A run of records:
═══

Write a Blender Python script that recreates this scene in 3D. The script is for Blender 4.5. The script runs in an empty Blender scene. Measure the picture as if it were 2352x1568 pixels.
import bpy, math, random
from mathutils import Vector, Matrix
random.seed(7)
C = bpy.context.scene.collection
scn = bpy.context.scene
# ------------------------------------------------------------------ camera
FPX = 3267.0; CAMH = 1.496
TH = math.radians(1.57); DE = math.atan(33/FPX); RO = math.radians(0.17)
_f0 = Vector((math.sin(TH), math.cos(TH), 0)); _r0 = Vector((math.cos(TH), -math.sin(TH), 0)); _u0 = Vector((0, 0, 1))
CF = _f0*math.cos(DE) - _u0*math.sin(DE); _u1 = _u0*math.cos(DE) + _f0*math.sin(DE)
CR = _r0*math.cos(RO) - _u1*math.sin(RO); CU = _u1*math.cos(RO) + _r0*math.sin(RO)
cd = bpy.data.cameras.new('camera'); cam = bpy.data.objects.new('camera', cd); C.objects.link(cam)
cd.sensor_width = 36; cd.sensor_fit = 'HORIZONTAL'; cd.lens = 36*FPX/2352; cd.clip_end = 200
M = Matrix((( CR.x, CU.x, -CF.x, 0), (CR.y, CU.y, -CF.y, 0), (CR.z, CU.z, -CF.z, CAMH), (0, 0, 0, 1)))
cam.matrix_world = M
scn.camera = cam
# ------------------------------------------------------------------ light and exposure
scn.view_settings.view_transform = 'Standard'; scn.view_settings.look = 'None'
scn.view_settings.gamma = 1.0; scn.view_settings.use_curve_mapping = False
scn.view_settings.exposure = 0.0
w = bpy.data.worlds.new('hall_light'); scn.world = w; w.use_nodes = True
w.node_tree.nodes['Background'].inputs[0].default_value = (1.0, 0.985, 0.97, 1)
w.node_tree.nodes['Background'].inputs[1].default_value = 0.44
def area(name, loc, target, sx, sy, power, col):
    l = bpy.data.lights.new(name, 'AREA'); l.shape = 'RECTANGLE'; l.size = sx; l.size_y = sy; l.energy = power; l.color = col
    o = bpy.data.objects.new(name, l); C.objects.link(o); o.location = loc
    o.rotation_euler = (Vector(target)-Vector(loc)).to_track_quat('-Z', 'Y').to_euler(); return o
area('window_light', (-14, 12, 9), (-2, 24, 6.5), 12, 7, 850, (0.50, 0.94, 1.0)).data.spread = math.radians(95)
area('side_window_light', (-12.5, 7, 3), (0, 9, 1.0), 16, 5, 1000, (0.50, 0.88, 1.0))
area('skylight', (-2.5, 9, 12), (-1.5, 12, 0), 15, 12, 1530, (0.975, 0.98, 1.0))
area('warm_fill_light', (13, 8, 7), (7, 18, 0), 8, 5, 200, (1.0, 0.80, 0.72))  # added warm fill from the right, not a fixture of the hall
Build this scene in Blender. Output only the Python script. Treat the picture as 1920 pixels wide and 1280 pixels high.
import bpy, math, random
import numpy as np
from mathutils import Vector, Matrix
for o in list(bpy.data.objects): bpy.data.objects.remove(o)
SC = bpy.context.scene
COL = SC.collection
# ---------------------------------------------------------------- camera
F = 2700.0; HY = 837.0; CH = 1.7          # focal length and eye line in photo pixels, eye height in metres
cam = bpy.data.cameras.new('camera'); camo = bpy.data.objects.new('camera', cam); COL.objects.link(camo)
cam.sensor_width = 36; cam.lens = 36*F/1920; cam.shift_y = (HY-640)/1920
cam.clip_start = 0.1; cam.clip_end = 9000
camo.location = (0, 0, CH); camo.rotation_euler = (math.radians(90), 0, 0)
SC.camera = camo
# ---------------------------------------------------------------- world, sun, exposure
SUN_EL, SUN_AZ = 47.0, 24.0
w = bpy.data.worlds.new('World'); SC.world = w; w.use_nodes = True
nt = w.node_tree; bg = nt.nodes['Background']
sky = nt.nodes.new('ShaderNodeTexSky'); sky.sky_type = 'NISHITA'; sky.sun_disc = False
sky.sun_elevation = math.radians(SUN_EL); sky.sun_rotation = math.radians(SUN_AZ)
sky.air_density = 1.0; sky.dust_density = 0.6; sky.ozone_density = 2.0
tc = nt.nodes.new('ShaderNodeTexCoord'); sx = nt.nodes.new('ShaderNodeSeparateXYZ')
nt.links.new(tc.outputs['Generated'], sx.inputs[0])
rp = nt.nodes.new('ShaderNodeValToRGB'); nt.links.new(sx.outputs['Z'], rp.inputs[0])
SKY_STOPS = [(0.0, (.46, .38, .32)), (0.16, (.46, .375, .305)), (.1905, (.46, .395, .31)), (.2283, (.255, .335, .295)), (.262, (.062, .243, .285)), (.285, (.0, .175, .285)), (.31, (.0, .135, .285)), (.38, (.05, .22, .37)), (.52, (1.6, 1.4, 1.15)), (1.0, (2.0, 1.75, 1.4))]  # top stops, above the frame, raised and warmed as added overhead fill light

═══

--- Required work ---
Please quote the records above exactly, without skipping a line.

--- Reply ---
Write a Blender Python script that recreates this scene in 3D. The script is for Blender 4.5. The script runs in an empty Blender scene. Measure the picture as if it were 2352x1568 pixels.
import bpy, math, random
from mathutils import Vector, Matrix
random.seed(7)
C = bpy.context.scene.collection
scn = bpy.context.scene
# ------------------------------------------------------------------ camera
FPX = 3267.0; CAMH = 1.496
TH = math.radians(1.57); DE = math.atan(33/FPX); RO = math.radians(0.17)
_f0 = Vector((math.sin(TH), math.cos(TH), 0)); _r0 = Vector((math.cos(TH), -math.sin(TH), 0)); _u0 = Vector((0, 0, 1))
CF = _f0*math.cos(DE) - _u0*math.sin(DE); _u1 = _u0*math.cos(DE) + _f0*math.sin(DE)
CR = _r0*math.cos(RO) - _u1*math.sin(RO); CU = _u1*math.cos(RO) + _r0*math.sin(RO)
cd = bpy.data.cameras.new('camera'); cam = bpy.data.objects.new('camera', cd); C.objects.link(cam)
cd.sensor_width = 36; cd.sensor_fit = 'HORIZONTAL'; cd.lens = 36*FPX/2352; cd.clip_end = 200
M = Matrix((( CR.x, CU.x, -CF.x, 0), (CR.y, CU.y, -CF.y, 0), (CR.z, CU.z, -CF.z, CAMH), (0, 0, 0, 1)))
cam.matrix_world = M
scn.camera = cam
# ------------------------------------------------------------------ light and exposure
scn.view_settings.view_transform = 'Standard'; scn.view_settings.look = 'None'
scn.view_settings.gamma = 1.0; scn.view_settings.use_curve_mapping = False
scn.view_settings.exposure = 0.0
w = bpy.data.worlds.new('hall_light'); scn.world = w; w.use_nodes = True
w.node_tree.nodes['Background'].inputs[0].default_value = (1.0, 0.985, 0.97, 1)
w.node_tree.nodes['Background'].inputs[1].default_value = 0.44
def area(name, loc, target, sx, sy, power, col):
    l = bpy.data.lights.new(name, 'AREA'); l.shape = 'RECTANGLE'; l.size = sx; l.size_y = sy; l.energy = power; l.color = col
    o = bpy.data.objects.new(name, l); C.objects.link(o); o.location = loc
    o.rotation_euler = (Vector(target)-Vector(loc)).to_track_quat('-Z', 'Y').to_euler(); return o
area('window_light', (-14, 12, 9), (-2, 24, 6.5), 12, 7, 850, (0.50, 0.94, 1.0)).data.spread = math.radians(95)
area('side_window_light', (-12.5, 7, 3), (0, 9, 1.0), 16, 5, 1000, (0.50, 0.88, 1.0))
area('skylight', (-2.5, 9, 12), (-1.5, 12, 0), 15, 12, 1530, (0.975, 0.98, 1.0))
area('warm_fill_light', (13, 8, 7), (7, 18, 0), 8, 5, 200, (1.0, 0.80, 0.72))  # added warm fill from the right, not a fixture of the hall
Build this scene in Blender. Output only the Python script. Treat the picture as 1920 pixels wide and 1280 pixels high.
import bpy, math, random
import numpy as np
from mathutils import Vector, Matrix
for o in list(bpy.data.objects): bpy.data.objects.remove(o)
SC = bpy.context.scene
COL = SC.collection
# ---------------------------------------------------------------- camera
F = 2700.0; HY = 837.0; CH = 1.7          # focal length and eye line in photo pixels, eye height in metres
cam = bpy.data.cameras.new('camera'); camo = bpy.data.objects.new('camera', cam); COL.objects.link(camo)
cam.sensor_width = 36; cam.lens = 36*F/1920; cam.shift_y = (HY-640)/1920
cam.clip_start = 0.1; cam.clip_end = 9000
camo.location = (0, 0, CH); camo.rotation_euler = (math.radians(90), 0, 0)
SC.camera = camo
# ---------------------------------------------------------------- world, sun, exposure
SUN_EL, SUN_AZ = 47.0, 24.0
w = bpy.data.worlds.new('World'); SC.world = w; w.use_nodes = True
nt = w.node_tree; bg = nt.nodes['Background']
sky = nt.nodes.new('ShaderNodeTexSky'); sky.sky_type = 'NISHITA'; sky.sun_disc = False
sky.sun_elevation = math.radians(SUN_EL); sky.sun_rotation = math.radians(SUN_AZ)
sky.air_density = 1.0; sky.dust_density = 0.6; sky.ozone_density = 2.0
tc = nt.nodes.new('ShaderNodeTexCoord'); sx = nt.nodes.new('ShaderNodeSeparateXYZ')
nt.links.new(tc.outputs['Generated'], sx.inputs[0])
rp = nt.nodes.new('ShaderNodeValToRGB'); nt.links.new(sx.outputs['Z'], rp.inputs[0])
SKY_STOPS = [(0.0, (.46, .38, .32)), (0.16, (.46, .375, .305)), (.1905, (.46, .395, .31)), (.2283, (.255, .335, .295)), (.262, (.062, .243, .285)), (.285, (.0, .175, .285)), (.31, (.0, .135, .285)), (.38, (.05, .22, .37)), (.52, (1.6, 1.4, 1.15)), (1.0, (2.0, 1.75, 1.4))]  # top stops, above the frame, raised and warmed as added overhead fill light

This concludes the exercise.